*STATED TASK*: Where a line contains the word "attr", copy that line.

**** DATA EXCERPT

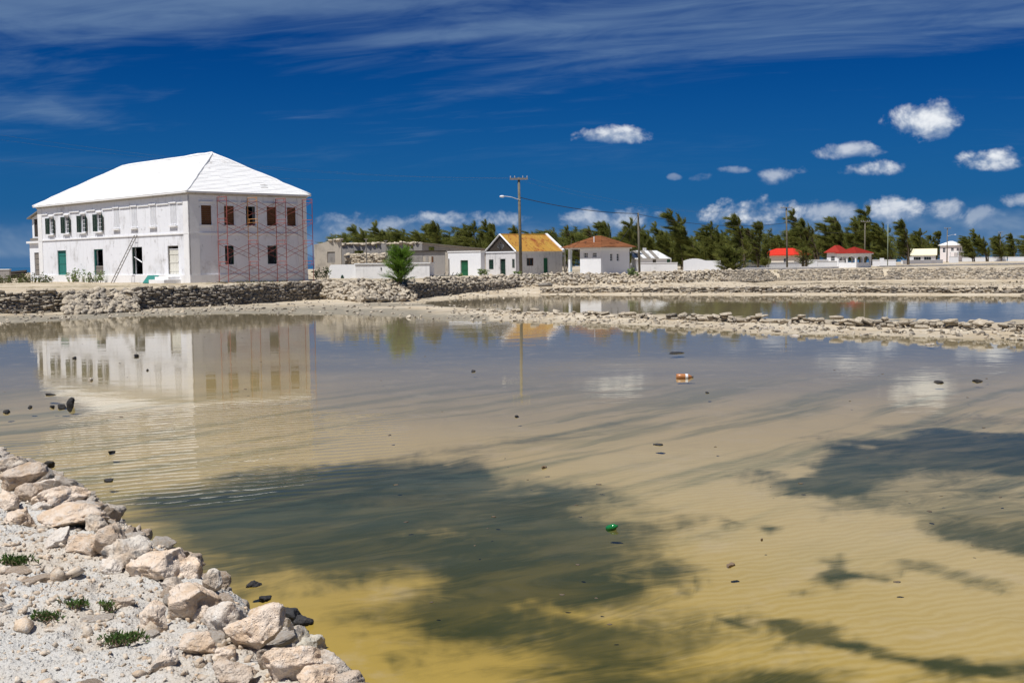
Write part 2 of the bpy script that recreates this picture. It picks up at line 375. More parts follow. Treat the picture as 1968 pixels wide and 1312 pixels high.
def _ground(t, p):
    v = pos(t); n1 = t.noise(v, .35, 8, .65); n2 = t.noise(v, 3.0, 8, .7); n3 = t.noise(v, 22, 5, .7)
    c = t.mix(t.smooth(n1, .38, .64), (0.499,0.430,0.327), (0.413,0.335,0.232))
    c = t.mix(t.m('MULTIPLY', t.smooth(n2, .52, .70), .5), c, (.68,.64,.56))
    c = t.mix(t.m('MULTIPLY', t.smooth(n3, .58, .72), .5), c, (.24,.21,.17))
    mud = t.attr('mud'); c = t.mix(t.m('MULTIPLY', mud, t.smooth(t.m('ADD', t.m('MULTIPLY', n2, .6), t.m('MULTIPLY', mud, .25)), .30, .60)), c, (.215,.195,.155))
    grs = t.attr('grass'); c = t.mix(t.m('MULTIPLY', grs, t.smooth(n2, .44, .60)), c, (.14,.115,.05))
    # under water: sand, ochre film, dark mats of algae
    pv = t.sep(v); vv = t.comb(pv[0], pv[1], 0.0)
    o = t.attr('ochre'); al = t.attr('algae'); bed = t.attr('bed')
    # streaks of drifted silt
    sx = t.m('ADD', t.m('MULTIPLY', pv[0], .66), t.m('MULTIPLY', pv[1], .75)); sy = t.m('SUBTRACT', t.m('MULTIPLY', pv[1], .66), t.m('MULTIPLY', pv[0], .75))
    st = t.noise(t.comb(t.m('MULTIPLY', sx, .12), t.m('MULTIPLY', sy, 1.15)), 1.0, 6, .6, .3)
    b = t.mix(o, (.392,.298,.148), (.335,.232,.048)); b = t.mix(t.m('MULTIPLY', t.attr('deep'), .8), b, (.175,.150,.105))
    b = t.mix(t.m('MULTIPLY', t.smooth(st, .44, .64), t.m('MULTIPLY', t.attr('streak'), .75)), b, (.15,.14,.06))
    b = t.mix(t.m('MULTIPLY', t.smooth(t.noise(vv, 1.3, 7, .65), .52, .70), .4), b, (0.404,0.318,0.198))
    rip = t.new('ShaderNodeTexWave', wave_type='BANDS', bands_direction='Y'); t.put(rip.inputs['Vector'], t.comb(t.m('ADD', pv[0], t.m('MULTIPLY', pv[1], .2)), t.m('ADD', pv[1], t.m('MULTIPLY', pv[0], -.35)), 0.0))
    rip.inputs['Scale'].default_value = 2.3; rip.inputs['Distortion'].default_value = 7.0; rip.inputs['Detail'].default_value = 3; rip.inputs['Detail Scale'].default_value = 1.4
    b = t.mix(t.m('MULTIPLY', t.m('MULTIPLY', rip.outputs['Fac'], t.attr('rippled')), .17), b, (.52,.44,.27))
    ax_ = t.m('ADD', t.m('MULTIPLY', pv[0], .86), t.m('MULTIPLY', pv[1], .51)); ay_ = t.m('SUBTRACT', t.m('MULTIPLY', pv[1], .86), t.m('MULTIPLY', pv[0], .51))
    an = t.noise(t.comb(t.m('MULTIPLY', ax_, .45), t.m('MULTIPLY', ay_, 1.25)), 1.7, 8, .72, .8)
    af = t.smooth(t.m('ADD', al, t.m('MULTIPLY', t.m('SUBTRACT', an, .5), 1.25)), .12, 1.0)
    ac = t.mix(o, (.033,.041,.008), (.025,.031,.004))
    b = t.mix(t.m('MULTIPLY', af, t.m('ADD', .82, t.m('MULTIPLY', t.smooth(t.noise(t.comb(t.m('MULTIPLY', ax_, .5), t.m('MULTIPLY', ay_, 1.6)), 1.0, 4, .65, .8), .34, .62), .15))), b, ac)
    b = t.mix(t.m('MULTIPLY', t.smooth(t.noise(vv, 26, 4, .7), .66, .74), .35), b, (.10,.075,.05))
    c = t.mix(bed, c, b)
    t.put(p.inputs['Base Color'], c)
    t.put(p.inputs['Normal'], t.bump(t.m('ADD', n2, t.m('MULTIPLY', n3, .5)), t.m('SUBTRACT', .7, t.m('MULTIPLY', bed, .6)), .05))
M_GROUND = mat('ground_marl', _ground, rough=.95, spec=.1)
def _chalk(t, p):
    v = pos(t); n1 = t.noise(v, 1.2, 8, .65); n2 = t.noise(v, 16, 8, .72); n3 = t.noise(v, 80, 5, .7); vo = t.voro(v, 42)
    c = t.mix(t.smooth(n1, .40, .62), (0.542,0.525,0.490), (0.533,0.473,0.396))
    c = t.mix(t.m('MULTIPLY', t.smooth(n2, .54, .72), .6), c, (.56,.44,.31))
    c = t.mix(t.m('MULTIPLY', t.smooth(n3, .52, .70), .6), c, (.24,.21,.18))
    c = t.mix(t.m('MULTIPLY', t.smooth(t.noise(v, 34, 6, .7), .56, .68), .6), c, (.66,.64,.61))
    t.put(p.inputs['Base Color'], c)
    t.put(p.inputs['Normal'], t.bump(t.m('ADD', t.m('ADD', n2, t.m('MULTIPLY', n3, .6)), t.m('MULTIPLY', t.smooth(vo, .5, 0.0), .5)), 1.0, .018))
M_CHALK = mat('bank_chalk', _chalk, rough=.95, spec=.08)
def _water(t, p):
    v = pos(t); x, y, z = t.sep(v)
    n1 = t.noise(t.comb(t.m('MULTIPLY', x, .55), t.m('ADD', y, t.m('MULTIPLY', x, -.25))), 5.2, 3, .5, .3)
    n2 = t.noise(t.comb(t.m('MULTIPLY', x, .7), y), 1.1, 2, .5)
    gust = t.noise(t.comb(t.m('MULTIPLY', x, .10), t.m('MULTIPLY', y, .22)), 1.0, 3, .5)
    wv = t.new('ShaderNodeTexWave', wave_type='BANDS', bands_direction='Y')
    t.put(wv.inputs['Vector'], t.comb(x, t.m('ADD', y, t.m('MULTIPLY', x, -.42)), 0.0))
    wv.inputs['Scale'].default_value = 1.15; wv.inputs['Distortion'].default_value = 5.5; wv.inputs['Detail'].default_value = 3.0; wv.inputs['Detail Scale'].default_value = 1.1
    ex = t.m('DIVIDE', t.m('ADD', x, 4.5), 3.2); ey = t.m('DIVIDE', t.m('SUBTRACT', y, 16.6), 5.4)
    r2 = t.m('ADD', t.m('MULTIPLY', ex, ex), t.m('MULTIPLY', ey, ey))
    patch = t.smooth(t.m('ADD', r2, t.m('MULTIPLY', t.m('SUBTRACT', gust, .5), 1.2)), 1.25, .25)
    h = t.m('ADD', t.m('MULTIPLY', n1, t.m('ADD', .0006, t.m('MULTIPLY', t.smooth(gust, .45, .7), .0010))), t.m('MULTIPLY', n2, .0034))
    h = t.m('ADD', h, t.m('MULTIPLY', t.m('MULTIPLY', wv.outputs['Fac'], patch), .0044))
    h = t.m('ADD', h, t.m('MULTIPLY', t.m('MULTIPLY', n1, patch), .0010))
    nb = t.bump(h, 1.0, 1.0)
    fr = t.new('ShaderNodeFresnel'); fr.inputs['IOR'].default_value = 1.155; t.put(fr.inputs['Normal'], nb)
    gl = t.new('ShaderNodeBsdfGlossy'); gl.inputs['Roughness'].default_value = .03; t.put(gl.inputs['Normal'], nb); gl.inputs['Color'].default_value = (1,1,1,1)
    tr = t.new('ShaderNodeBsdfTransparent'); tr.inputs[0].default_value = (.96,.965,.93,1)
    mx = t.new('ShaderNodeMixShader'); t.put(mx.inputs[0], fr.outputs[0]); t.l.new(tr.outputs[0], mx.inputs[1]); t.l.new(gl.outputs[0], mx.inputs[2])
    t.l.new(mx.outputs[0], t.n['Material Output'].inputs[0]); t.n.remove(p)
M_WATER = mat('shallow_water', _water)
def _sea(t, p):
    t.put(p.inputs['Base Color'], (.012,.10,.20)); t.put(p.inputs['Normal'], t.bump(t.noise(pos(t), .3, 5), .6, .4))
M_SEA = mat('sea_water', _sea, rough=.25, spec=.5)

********

*RESPONSE FOR THIS EXERCISE*:
    mud = t.attr('mud'); c = t.mix(t.m('MULTIPLY', mud, t.smooth(t.m('ADD', t.m('MULTIPLY', n2, .6), t.m('MULTIPLY', mud, .25)), .30, .60)), c, (.215,.195,.155))
    grs = t.attr('grass'); c = t.mix(t.m('MULTIPLY', grs, t.smooth(n2, .44, .60)), c, (.14,.115,.05))
    o = t.attr('ochre'); al = t.attr('algae'); bed = t.attr('bed')
    b = t.mix(o, (.392,.298,.148), (.335,.232,.048)); b = t.mix(t.m('MULTIPLY', t.attr('deep'), .8), b, (.175,.150,.105))
    b = t.mix(t.m('MULTIPLY', t.smooth(st, .44, .64), t.m('MULTIPLY', t.attr('streak'), .75)), b, (.15,.14,.06))
    b = t.mix(t.m('MULTIPLY', t.m('MULTIPLY', rip.outputs['Fac'], t.attr('rippled')), .17), b, (.52,.44,.27))